Die Entwicklung bei der Bahn dürfe „keine Fortsetzung haben“, sagte Bundesverkehrsminister Alexander Dobrindt (CSU) im April. Doch klare politische Vorgaben für den Staatskonzern sind nicht erkennbar. Nur die Vertragsverlängerung für den Bahn-Chef über das Jahr 2017 hinaus wackelt.
„Die Politik steuert die Deutsche Bahn nur mangelhaft“, sagt Christian Böttger, Experte für Verkehrswesen an der Hochschule für Technik und Wirtschaft Berlin. Die Bundesregierung müsste als Eigentümerin vorgeben, welche Bahn sie sich wünscht: Eine möglichst kleine und profitable? Oder eine, die einen großen Beitrag zum Umweltschutz leistet, indem sie möglichst flächendeckend unterwegs ist?
Die Legitimation dazu hat die Politik. Immerhin hat der Steuerzahler seit dem Jahr 2000 mehr als 70 Milliarden Euro in den Erhalt sowie den Neubau des Schienennetzes gesteckt. Andernfalls hätte die Bahn nur Miese gemacht, da ihre Einnahmen durch den Fahrbetrieb nie und nimmer ausreichen, die Kosten des Netzes zu erwirtschaften. Für die Milliardenzuschüsse könnte die Politik etwa ein Qualitäts- und Pünktlichkeitsniveau vorschreiben, wie dies in Ansätzen im Personennahverkehr geschieht. Doch statt mit Steuergeldern Züge und Gleise auf Vordermann zu bringen, hat die Deutsche Bahn „in den vergangenen Jahren ihre Freiräume in der Unternehmensentwicklung zum Ausbau bahnferner Sparten genutzt“, sagt Böttger. Folge: Güter rollen auf der Straße und immer weniger auf der Schiene. Der Marktanteil der Güterbahnen in Deutschland verharrt bei 17 Prozent.

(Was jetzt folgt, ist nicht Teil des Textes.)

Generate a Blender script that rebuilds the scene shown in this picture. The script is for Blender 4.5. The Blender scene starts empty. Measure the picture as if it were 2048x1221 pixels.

Wie ein Mahnmal für diese Fehlentwicklung steht Reutlingen. Die Stadt am Rand der Schwäbischen Alb verfügte einst über einen Güterbahnhof mit 17 Gleisen. Doch die Bahn baute vor acht Jahren das letzte Gleis ab. Stattdessen sollten dort Hotels, Geschäfte und Wohnungen entstehen. Die Stadt klagte gegen die Bahn und kaufte das Areal 2010 zurück. Zurzeit planen die Schwaben auf dem Gelände ein Logistikzentrum – mit neuem Gleisanschluss. Es sei „paradox“, dass „die Stadt gegen die Bahn für die Schiene gekämpft hat“, sagt Oberbürgermeisterin Barbara Bosch.
Wie politische Vorgaben für die Bahn aussehen könnten, zeigt die Schweiz. Deren Bewohner haben die Verlagerung des Gütertransports von der Straße auf die Schiene in die Verfassung geschrieben. Deshalb zahlt jeder Schweizer 351 Euro pro Kopf für das Schienennetz, rund siebenmal so viel wie ein Deutscher. Mit Bravour haben die Schweizer etwa die 57 Kilometer Gotthard-Basistunnel durch die Alpen fertiggestellt, früher als geplant und im Kostenrahmen. Der Marktanteil der Schiene am alpenquerenden Güterverkehr beträgt 69 Prozent.